Tuesday, October 20, 2009

Industries and Creation of Markets: Clothing Innovations and Department Stores

Industries and Creation of Markets:

Clothing Innovations and Department Stores

  • During the 1920s, the notion of keeping up with fashion trends and expressing oneself through material goods seized middle-class Americans as never before.
  • Fashionable clothes served as the principal marker of social respectability.
  • Since the mid-nineteenth century, Godey's Lady's Book, Harper's Bazaar, and other national women's magazines had conveyed the latest clothing fashions to their readers, but prior to 1900, fashion trends changed relatively slowly.
  • By the 1920s, the postwar explosion of magazines, newspapers, modern advertisements, radio commercials, and Hollywood motion pictures dramatically accelerated the pace of fashion developments.
  • During the 1920s, women's clothing fashions were largely dictated by French haute couture.
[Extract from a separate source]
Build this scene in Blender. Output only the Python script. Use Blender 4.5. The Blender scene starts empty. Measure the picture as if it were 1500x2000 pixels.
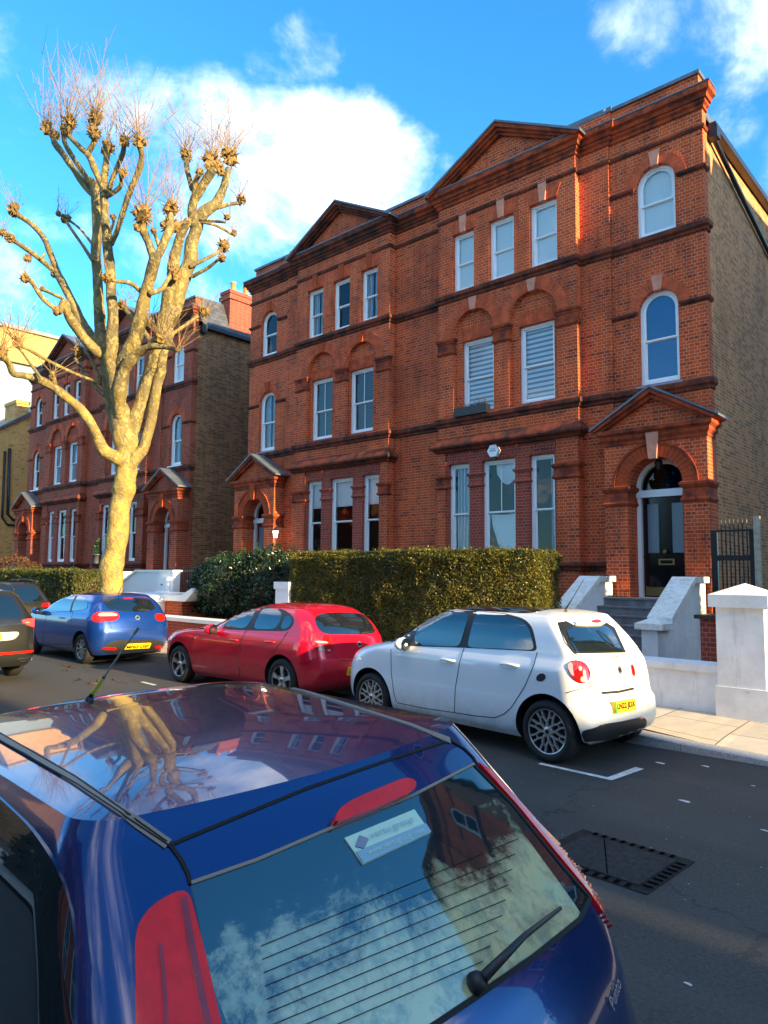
import bpy, bmesh, math, random
from math import pi, sin, cos, radians, sqrt, atan2
from mathutils import Vector, Matrix, noise
from mathutils.bvhtree import BVHTree
random.seed(7)
scene = bpy.context.scene
COL = scene.collection
CAMH = 1.92

# ------------------------------------------------------------------ camera
F_PX = 1389.94; YAW = -0.7369; PITCH = 0.0866; ROLL = 0.0089
fwd = Vector((sin(YAW)*cos(PITCH), cos(YAW)*cos(PITCH), sin(PITCH)))
rgt = Vector((cos(YAW), -sin(YAW), 0)); up = rgt.cross(fwd)
r2 = rgt*cos(ROLL)+up*sin(ROLL); u2 = -rgt*sin(ROLL)+up*cos(ROLL)
cd = bpy.data.cameras.new("camera"); cam = bpy.data.objects.new("camera", cd); COL.objects.link(cam)
cam.matrix_world = Matrix(((r2.x, u2.x, -fwd.x, 0), (r2.y, u2.y, -fwd.y, 0), (r2.z, u2.z, -fwd.z, CAMH), (0, 0, 0, 1)))
cd.sensor_fit = 'HORIZONTAL'; cd.sensor_width = 36; cd.lens = 36*F_PX/1500
cd.clip_start = 0.05; cd.clip_end = 2000
scene.camera = cam

def ray(u, v):
    return (fwd + r2*((u-750)/F_PX) - u2*((v-1000)/F_PX))
def at(u, v, y):
    """world point seen at photo pixel (u, v) and at distance y across the street"""
    d = ray(u, v); p = d*(y/d.y); return Vector((p.x, p.y, p.z+CAMH))

# ------------------------------------------------------------------ sun, sky, exposure
SUN_EL = radians(14.5); SUN_AZ = radians(-0.4)      # azimuth measured from +x towards +y
sund = Vector((cos(SUN_EL)*cos(SUN_AZ), cos(SUN_EL)*sin(SUN_AZ), sin(SUN_EL)))
sl = bpy.data.lights.new("sun", 'SUN'); sl.energy = 4.4; sl.angle = radians(0.5); sl.color = (1.0, 0.75, 0.36)
so = bpy.data.objects.new("sun", sl); COL.objects.link(so)
so.rotation_euler = (-sund).to_track_quat('-Z', 'Y').to_euler(); so.location = (30, 10, 30)
scene.view_settings.view_transform = 'Standard'; scene.view_settings.look = 'None'
scene.view_settings.exposure = 1.82; scene.view_settings.gamma = 1.0; scene.view_settings.use_curve_mapping = False

class NT:
    """small helper that writes node trees"""
    def __init__(s, tree): s.t = tree; s.n = tree.nodes; s.l = tree.links
    def node(s, typ, **kw):
        n = s.n.new(typ)
        for k, v in kw.items():
            if k.startswith('_'): setattr(n, k[1:], v)
        return n
    def link(s, a, b): s.l.new(a, b)
    def setin(s, sock, v):
        if hasattr(v, 'is_output') or isinstance(v, bpy.types.NodeSocket): s.l.new(v, sock)
        else: sock.default_value = v
    def math(s, op, a, b=0.0, c=None, clamp=False):
        n = s.n.new('ShaderNodeMath'); n.operation = op; n.use_clamp = clamp
        s.setin(n.inputs[0], a); s.setin(n.inputs[1], b)
        if c is not None: s.setin(n.inputs[2], c)
        return n.outputs[0]
    def vmath(s, op, a, b=(0, 0, 0), scale=None):
        n = s.n.new('ShaderNodeVectorMath'); n.operation = op
        s.setin(n.inputs[0], a); s.setin(n.inputs[1], b)
        if scale is not None: s.setin(n.inputs['Scale'], scale)
        return n.outputs['Value'] if op in ('DOT_PRODUCT', 'LENGTH', 'DISTANCE') else n.outputs[0]
    def sep(s, v):
        n = s.n.new('ShaderNodeSeparateXYZ'); s.setin(n.inputs[0], v); return n.outputs
    def comb(s, x, y, z):
        n = s.n.new('ShaderNodeCombineXYZ'); s.setin(n.inputs[0], x); s.setin(n.inputs[1], y); s.setin(n.inputs[2], z); return n.outputs[0]
    def mix(s, f, a, b, blend='MIX'):
        n = s.n.new('ShaderNodeMix'); n.data_type = 'RGBA'; n.blend_type = blend
        s.setin(n.inputs[0], f); s.setin(n.inputs[6], a); s.setin(n.inputs[7], b); return n.outputs[2]
    def ramp(s, f, stops, interp='LINEAR'):
        n = s.n.new('ShaderNodeValToRGB'); cr = n.color_ramp; cr.interpolation = interp
        while len(cr.elements) < len(stops): cr.elements.new(0.5)
        for e, (p, c) in zip(cr.elements, stops):
            e.position = p; e.color = (c, c, c, 1) if not hasattr(c, '__len__') else (c[0], c[1], c[2], 1)
        s.setin(n.inputs[0], f); return n.outputs[0]
    def noise(s, vec, scale, detail=4, rough=0.55, dist=0.0, out=0):
        n = s.n.new('ShaderNodeTexNoise'); s.setin(n.inputs['Vector'], vec); n.inputs['Scale'].default_value = scale
        n.inputs['Detail'].default_value = detail; n.inputs['Roughness'].default_value = rough; n.inputs['Distortion'].default_value = dist
        return n.outputs[out]
    def maprange(s, v, a, b, c=0.0, d=1.0, smooth=False):
        n = s.n.new('ShaderNodeMapRange'); n.interpolation_type = 'SMOOTHSTEP' if smooth else 'LINEAR'
        s.setin(n.inputs[0], v); s.setin(n.inputs[1], a); s.setin(n.inputs[2], b); s.setin(n.inputs[3], c); s.setin(n.inputs[4], d); return n.outputs[0]
def c4(c): return (c[0], c[1], c[2], 1.0)

world = bpy.data.worlds.new("World"); scene.world = world; world.use_nodes = True
W = NT(world.node_tree); W.n.clear()
sky = W.n.new('ShaderNodeTexSky'); sky.sky_type = 'NISHITA'; sky.sun_disc = False
sky.sun_elevation = SUN_EL; sky.sun_rotation = pi/2 - SUN_AZ; sky.air_density = 1.0; sky.dust_density = 0.3; sky.ozone_density = 3.0
tc = W.n.new('ShaderNodeTexCoord'); D = W.vmath('NORMALIZE', tc.outputs['Generated'])
dx, dy, dz = W.sep(D)
skyc = W.mix(1.0, sky.outputs[0], (0.60, 1.02, 1.16, 1), 'MULTIPLY')
hs = W.n.new('ShaderNodeHueSaturation'); hs.inputs['Saturation'].default_value = 1.08; hs.inputs['Value'].default_value = 1.0
W.link(skyc, hs.inputs['Color']); skyc = hs.outputs[0]
# cloud banks stand at fixed bearings of the sky; their edges come from noise on a flat cloud layer
def pdir(u, v): d = ray(u, v).normalized(); return (d.x, d.y, d.z)
blobs = [((600, 95), 2.9, .74), ((655, 85), 1.9, .5), ((520, 155), 2.4, .55), ((560, 130), 2.1, .6), ((705, 150), 1.6, .35),
         ((270, 225), 4.0, .8), ((350, 262), 4.6, 1.0), ((430, 262), 4.6, 1.0), ((520, 300), 5.0, 1.0), ((620, 285), 4.6, 1.0), ((700, 300), 4.6, 1.0), ((780, 335), 4.0, .95), ((850, 355), 2.6, .8), ((560, 370), 6.0, 1.0), ((670, 385), 4.6, .95), ((470, 420), 5.5, .9), ((380, 350), 5.5, .95),
         ((170, 195), 3.2, .55), ((30, 235), 3.6, .6), ((-40, 200), 4, .6), ((1255, 60), 3.8, .85), ((1290, 120), 2.2, .6), ((1440, 30), 4.0, .7), ((1425, 150), 2.2, .5), ((240, 330), 4, .5), ((130, 385), 3.5, .5),
         ((520, 520), 6, .7), ((330, 560), 6, .65), ((60, 760), 6, .85), ((260, 640), 7, .65), ((20, 560), 5, .3), ((-300, 500), 18, 0.8), ((-700, -200), 20, 0.9), ((1900, 500), 22, .8), ((1700, -300), 16, .9)]
cov = None
for (uv, rad, amp) in blobs:
    dt = W.vmath('DOT_PRODUCT', D, pdir(*uv))
    m = W.maprange(dt, cos(radians(rad*1.28)), 1.0, 0.0, amp, smooth=True)
    cov = m if cov is None else W.math('MAXIMUM', cov, m)
# unseen clouds added behind the viewer, bright and warm to light the fronts
lay = W.comb(W.math('DIVIDE', dx, W.math('ADD', W.math('ABSOLUTE', dz), 0.22)), W.math('DIVIDE', dy, W.math('ADD', W.math('ABSOLUTE', dz), 0.22)), 0.0)
wide = W.maprange(W.noise(lay, 1.1, 3, .5), 0.40, 0.60, 0.10, 0.80, smooth=True)
back = W.maprange(W.vmath('DOT_PRODUCT', D, tuple(fwd)), 0.45, 0.1, 0.0, 1.0)
cov = W.math('MAXIMUM', cov, W.math('MULTIPLY', wide, back))
n1 = W.noise(lay, 3.2, 9, 0.6, 0.45); n2 = W.noise(D, 5.5, 8, 0.62, 0.3)
nn = W.math('ADD', W.math('MULTIPLY', n1, 0.5), W.math('MULTIPLY', n2, 0.5))
cl = W.math('ADD', W.math('MULTIPLY', cov, .86), W.math('MULTIPLY', W.math('SUBTRACT', nn, 0.5), 3.2))
cmask = W.maprange(cl, 0.42, 1.40, 0.0, 0.97, smooth=True)
cshade = W.ramp(n2, [(0.3, (0.55, 0.64, 0.78)), (0.62, (1.0, 0.99, 0.97))])
CLOUD_SRC = W.mix(back, W.mix(1.0, cshade, (7.6, 7.6, 7.6, 1), 'MULTIPLY'), W.mix(1.0, cshade, (18.5, 15.6, 12.4, 1), 'MULTIPLY'))
hz = W.maprange(dz, 0.0, 0.35, 0.30, 0.0)
sky1 = W.mix(hz, skyc, (3.3, 5.2, 6.7, 1))
skyf = W.mix(cmask, sky1, CLOUD_SRC)
bg = W.n.new('ShaderNodeBackground'); bg.inputs['Strength'].default_value = 0.12; W.link(skyf, bg.inputs[0])
wo = W.n.new('ShaderNodeOutputWorld'); W.link(bg.outputs[0], wo.inputs[0])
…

Haute couture, which simply means “high sewing” or the best sewing, is the most elite, expensive sort of fashion, in which each garment is cut and fitted individually, every stitch is done by hand, and every bead, feather, or rhinestone is affixed one at a time.
  • Back in the United States, they then re-created the latest Parisian designs in inexpensive fabrics and sold them as ready-to-wear fashions. For an additional measure of authenticity, clothing retailers liberally sprinkled their advertisements with French phrases, since fashion-conscious shoppers devoured anything with a Parisian flair.







Department Stores

  • By 1890, however, the booming industry of ready-to-wear clothing offered consumers the option of buying clothing right off the rack, available in a variety of sizes and colors. By the 1920s, most Americans wore wardrobes consisting largely of ready-made clothing, although the wealthiest urban dwellers still bought couture fashions and the poorest rural dwellers still wore homemade clothing. Of course, many middle-class women continued sewing at least some of their own and their family's clothing during the 1920s, and widely available pattern books and magazines made it easy for them to create the latest fashions at home.

  • During the 1920s, department stores such as Gimbels, Marshall Field's, Wannamaker's, and Macy's offered shoppers a wide variety of merchandise arranged in attractive combinations. In fact, these department stores commonly used mannequins to display clothing that had already been assembled into eye-catching outfits

  • Whole departments were grouped together in order to encourage multiple purchases. Handbag and hosiery sections adjoined shoe departments, and children's clothing departments bordered children's toy sections. Carefully designed displays ensured that department store customers would not only remain aware of the latest fashion trends in clothing but would also covet, and perhaps purchase, entire outfits rather than single items.